PETE ICE: I feel like things haven't changed, and that's scary. Now I live in a city that's filled with multiple cultures. And I don't think that we completely understand each other's culture. And it's just scary. It was the first time that I've had a chance to experience the other side.

CHRIS ROBERTS: Ersi Alan says the experience helps him understand why history has painted slaves who escaped on the Underground Railroad as heroic because of their struggle.

ERSI ALAN: It's because they want to say less, think less of the horror that they had to go through by painting them as being beautiful, noble people. It makes history play easier. OK. And that's strictly a white perspective. Because now that I've been introduced to the real world of this, a part of it, even a very small part of it, I'm not willing to accept that. I mean, there was nothing particularly ennobling about that experience. That was a horrible experience to go through. I don't know that horror ennobles people. I think that horror does terrible things to the human being.

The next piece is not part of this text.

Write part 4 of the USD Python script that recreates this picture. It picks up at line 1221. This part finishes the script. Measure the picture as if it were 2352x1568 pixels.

CHRIS ROBERTS: Group member Antar Celine says as an African-American, he will refer to the experience as a reminder.

ANTAR CELINE: Too many of us forget this. So we say everything is fine, you know. I've got my car. And I've got my house, you know. So where is the struggle? This reminds us, again, that not only did our ancestors go through the struggle, but it reminds us of the current struggle that we're still in.

CHRIS ROBERTS: What remains for Celine are questions. In this current environment, he asks, how do you create an Underground Railroad in your company, your neighborhood? How do you create a vision that moves all of mankind in a direction toward freedom? This is Chris Roberts.